During the reporting period partners actively participated in many different courses, conferences and training activities. The Assessing Public Health in Emergency Situations (APHES) summer course was againsuccessfully organized by UCL and hosted six partner institutions. Courses on disaster related topics were offered in most all academic institutions in MICRODIS. Partners also participated in international conferences such as the European Sociological Association’s 9th Annual Conference in Lisbon, Portugal; the 2nd International Workshop on Disaster Casualties, University of Cambridge, UK; IDRC Climate Change Workshop in Hanoi, Vietnam; 13th International Conference of the Pacific Basin Consortium for Environmental Health in Perth, Australia; and, the 2nd India Disaster Management congress in Delhi, India. Several papers have been presented at these conferences or have been submitted for publication. Technical trainings on statistics and softwares were also attended by MICRODIS consortium members.

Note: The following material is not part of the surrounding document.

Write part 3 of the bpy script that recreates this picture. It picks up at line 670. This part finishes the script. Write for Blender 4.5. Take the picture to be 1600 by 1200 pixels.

CDRC led the charge on promotional materials created for the project with several eye‐catching products such as the calendar, Southeast Asian DVD documentary, and disaster preparedness day planner. Year two and three field site posters were produced and displayed at various events. The project website underwent a complete reconstruction when UCL decided to migrate to another content management system which was easier to use and provided more aesthetic benefits. Survey information and project documents were constantly added to the public part of the website, and task monitoring tables and daily updates were services included in the private network zone. UCL also worked with Research Media, UoN and UoD to produce a dissemination article on MICRODIS that was circulated to high level scientist and policy makers. VHAI has worked with partners on the detailed project brochure. These materials will be taken to all conferences, courses and activities that partners participate in to disseminate information about the project and spark interest in upcoming scientific publications, project events and future collaboration  opportunities.